Now let me just say the obvious. It’s not that small and detailed research is not worth doing, it is. I’m an ethnographer by heart and the last thing I would do is slag off the small and intense inquiry. But its being real about what this kind of research can do, and what it can’t. Small scale studies with depth or even of moderate scope are not for recommendations per se, but they are often the basis for developing a set of possibilities, or raising questions, or even developing a new research agenda.

So it is always important when writing the doctoral thesis to ask yourself whether your conclusions sit comfortably with the purposes of your research – was your research initially designed to influence policy or to build theory or enhance understandings? Has it fulfilled this goal? Or has the connection to change emerged – and if so what can your claims “say” in relation to the research actually undertaken and your results?

There’s a parallel here with the old Gilbert and Sullivan song about the punishment fitting the crime. The claims made in the conclusion of the thesis have to fit with its results.

My second concern is about the audience for the thesis and the need to write in the appropriate genre.

The thesis is written for an academic audience. In the first instance, the readers are the examiners, and then whoever happens across the text in digital thesis collections. So let’s think about what an examiner and a wider academic readership expects and can actually do. And can’t.

I’ll first of all talk from my experience. Mostly, the theses I see which have recommendations assume a different, non-academic audience from me. One that is able to take up and implement their recommended agenda. In this situation, as an examiner, I am left asking myself how am I to do anything with these recommendations? Change education policy? If only! I wish! Who does this person think is going to read their thesis and be able to act on it?

Of course sometimes a doctoral thesis recommends something that readers can do something about – perhaps it is the doctoral candidate themselves, they’ve written a thesis that is relevant to their professional practice and they can therefore recommend something that they might do, or take up within their institution, union or network. Of perhaps its to do with university teaching or supervision or academic cultures. There are exceptions where academic readers might be recommended to because they can take the recommendations up. But mostly academic readers aren’t the target of thesis recommendations.

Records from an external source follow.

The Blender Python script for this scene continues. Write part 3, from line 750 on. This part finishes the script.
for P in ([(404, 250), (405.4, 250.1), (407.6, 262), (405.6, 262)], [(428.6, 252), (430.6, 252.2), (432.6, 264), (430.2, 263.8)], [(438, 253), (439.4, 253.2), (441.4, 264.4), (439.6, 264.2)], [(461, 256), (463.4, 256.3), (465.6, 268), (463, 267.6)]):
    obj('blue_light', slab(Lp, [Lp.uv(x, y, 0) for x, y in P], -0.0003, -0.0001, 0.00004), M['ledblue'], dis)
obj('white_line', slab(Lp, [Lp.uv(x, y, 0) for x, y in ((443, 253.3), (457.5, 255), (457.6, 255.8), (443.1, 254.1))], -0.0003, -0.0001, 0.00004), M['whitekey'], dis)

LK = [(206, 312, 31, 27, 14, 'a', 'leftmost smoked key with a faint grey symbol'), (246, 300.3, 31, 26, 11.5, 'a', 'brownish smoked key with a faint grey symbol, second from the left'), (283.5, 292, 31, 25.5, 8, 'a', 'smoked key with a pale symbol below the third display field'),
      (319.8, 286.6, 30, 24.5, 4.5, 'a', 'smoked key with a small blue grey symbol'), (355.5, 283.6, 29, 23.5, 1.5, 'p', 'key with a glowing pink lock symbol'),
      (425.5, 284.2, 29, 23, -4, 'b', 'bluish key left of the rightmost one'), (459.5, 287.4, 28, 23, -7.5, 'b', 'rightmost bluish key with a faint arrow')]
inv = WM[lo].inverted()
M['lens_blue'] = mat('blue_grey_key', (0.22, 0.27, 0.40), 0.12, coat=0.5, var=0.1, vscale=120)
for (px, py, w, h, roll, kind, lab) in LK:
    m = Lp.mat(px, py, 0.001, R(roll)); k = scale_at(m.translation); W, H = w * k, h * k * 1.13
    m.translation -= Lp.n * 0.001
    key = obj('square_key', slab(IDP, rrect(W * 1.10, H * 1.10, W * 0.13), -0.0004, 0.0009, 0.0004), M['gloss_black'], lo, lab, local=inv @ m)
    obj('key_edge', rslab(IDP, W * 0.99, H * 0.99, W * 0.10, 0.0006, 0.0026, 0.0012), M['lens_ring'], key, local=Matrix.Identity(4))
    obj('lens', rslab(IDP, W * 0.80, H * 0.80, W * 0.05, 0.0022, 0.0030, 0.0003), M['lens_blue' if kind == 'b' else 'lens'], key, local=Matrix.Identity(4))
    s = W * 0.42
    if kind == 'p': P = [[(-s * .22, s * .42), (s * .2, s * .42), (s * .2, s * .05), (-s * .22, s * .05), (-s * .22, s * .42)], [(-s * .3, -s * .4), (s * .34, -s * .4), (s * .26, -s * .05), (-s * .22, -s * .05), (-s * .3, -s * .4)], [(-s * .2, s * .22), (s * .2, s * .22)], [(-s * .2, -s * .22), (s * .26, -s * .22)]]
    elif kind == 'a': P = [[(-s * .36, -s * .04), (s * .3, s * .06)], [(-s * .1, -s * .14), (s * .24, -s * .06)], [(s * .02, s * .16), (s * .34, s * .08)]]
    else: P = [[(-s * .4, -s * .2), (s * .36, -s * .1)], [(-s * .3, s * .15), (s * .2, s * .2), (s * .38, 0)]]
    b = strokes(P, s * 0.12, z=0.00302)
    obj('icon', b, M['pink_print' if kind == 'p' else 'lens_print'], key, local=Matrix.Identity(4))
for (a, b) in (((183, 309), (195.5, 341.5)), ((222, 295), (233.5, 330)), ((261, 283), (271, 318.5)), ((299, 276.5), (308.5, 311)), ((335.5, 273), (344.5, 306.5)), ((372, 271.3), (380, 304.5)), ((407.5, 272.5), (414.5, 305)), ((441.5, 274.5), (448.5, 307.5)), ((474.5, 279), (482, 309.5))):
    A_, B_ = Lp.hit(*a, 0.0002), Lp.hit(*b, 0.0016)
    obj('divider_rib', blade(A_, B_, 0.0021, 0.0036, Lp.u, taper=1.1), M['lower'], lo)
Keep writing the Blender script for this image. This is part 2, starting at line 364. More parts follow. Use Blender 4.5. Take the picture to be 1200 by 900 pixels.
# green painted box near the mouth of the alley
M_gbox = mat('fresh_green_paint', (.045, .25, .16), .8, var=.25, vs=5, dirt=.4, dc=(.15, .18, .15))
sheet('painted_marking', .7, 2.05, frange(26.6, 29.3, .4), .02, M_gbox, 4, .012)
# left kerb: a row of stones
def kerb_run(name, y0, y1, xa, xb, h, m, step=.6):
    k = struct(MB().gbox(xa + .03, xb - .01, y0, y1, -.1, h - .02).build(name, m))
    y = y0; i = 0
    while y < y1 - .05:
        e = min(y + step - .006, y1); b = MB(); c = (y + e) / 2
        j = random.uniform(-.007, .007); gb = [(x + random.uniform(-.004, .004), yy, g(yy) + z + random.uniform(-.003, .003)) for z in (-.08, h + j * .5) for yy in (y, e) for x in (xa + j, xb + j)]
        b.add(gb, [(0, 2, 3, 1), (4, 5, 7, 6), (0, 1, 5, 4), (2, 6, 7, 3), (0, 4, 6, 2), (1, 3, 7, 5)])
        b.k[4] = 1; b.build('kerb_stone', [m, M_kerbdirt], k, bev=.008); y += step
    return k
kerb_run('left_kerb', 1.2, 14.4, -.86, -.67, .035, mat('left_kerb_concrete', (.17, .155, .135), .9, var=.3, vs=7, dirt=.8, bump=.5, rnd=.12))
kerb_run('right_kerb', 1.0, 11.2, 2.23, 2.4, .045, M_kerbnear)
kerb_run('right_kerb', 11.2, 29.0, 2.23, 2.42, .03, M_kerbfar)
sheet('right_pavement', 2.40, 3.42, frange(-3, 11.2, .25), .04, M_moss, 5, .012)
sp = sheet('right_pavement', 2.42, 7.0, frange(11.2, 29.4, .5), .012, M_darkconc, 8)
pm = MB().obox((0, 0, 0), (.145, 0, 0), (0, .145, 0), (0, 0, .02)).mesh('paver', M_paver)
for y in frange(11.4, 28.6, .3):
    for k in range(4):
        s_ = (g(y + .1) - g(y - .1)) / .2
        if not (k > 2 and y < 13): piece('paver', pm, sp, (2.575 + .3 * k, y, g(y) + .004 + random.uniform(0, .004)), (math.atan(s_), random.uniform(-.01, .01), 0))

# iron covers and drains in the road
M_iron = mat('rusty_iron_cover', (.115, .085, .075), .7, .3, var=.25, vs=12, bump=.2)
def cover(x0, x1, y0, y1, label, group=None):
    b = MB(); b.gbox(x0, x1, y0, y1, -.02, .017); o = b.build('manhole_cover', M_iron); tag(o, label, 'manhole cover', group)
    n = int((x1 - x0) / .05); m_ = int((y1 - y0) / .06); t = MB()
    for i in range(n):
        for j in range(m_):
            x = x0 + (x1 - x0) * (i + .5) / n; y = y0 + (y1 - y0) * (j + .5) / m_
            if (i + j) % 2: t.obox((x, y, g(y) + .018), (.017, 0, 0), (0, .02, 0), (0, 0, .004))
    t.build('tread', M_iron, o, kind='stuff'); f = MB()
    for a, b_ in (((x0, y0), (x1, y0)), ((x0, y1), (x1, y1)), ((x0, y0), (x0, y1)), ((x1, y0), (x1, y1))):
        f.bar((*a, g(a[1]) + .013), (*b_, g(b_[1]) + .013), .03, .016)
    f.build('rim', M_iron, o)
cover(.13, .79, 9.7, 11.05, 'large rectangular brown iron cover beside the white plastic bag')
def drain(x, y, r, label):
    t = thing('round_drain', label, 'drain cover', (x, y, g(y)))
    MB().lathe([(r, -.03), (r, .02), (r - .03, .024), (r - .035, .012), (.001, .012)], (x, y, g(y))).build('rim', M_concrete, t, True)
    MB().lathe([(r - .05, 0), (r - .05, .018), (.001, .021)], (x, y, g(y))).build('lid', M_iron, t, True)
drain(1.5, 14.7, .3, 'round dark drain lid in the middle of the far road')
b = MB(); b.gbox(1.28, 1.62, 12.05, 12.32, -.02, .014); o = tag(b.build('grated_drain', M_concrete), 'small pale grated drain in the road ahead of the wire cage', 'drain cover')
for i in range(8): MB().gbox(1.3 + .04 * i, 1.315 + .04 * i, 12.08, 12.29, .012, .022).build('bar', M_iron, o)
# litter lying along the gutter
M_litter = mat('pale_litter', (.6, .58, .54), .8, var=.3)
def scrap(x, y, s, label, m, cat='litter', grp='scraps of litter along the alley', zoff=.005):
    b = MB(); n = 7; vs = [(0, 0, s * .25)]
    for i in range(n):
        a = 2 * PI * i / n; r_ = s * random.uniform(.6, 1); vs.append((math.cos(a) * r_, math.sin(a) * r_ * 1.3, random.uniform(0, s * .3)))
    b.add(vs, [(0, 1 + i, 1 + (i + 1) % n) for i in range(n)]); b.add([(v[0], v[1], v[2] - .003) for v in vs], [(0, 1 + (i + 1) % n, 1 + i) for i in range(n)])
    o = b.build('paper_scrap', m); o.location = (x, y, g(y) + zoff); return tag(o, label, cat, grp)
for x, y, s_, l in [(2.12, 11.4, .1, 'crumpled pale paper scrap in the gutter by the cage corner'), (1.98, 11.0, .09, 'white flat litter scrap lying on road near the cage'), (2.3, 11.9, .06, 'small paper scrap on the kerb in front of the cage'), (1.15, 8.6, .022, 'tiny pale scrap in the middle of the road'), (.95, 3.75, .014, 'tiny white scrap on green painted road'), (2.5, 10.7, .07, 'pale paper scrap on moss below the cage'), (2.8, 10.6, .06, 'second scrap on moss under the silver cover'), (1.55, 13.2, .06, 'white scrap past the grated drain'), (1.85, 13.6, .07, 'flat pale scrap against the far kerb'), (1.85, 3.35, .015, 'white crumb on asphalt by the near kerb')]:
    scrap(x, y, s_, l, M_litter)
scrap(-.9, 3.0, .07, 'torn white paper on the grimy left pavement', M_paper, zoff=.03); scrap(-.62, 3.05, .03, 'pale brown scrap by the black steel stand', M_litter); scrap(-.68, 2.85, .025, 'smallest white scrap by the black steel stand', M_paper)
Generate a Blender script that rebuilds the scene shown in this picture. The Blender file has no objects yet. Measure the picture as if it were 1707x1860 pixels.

Now, an important clarification. I am absolutely not suggesting that doctoral theses can’t develop an agenda for action and change from results. Of course, they can and they often do. But I am suggesting that thinking about your research and change isn’t the same as making recommendations.

In the thesis conclusion, proposals for change most often come in the form of implications for policy and practice and/or thinking about what a change agenda might be. The results of the research are x which suggests strongly that any future policy agenda which is going to address y needs to include/do the following z things.

But don’t despair if you want to do more than spell out some implications. It is important for those doctoral researchers who really want their research to influence or produce change, and have an urge to make recommendations, to act. Here’s two suggestions to avoid the ‘Who me?” examiner response.

1. You might find an imaginative way to formulate recommendations – introduce a section by saying that if you were making key recommendations to someone, then these are what they’d be. Or include a letter or pamphlet you might write to show how your results would ideally be taken up. A creative approach to the relationship between research results and their application will show the examiner that you understand that a specific audience needs to be informed about your research, listen and act. This connects to the next suggestion.

2. You can write something specifically for the audience who needs to hear about your work or who would be interested in it. You may well need to write this kind of text in a different or shorter form, using different language perhaps, and/or using different media. It’s good news that other audiences for research also often prefer other text types, maybe a short leaflet which references a longer document. Perhaps it’s material which appears on a website or a short punchy paper in a professional publication or a film…

In the UK the practice of research “translation”, or follow-on activity, is often referred to as public engagement. In fact, all publicly funded researchers are expected to develop public engagement plans to take their research results to relevant audiences. And the resulting public texts may well have action points or develop an agenda for change. You won’t be the only one working on further texts from your research. More good news, there are models to look at.

My view is that putting recommendations in the thesis is a kind of genre confusion. It’s not theses but research reports which usually have executive summary and recommendations. Commissioned research uses a report genre, as does research that is directed to particular policy or professional readers. These are texts written for the readers who can act on the recommendations.

But a thesis is not a research report per se, even if there is reporting within it. In the first instance and in its the first iteration, the thesis is an argument for your particular and distinctive contribution. Like other texts in its academic family (monographs, peer reviewed papers etc), the thesis is designed for scholarly action – enjoyment, use, assessment and peer review.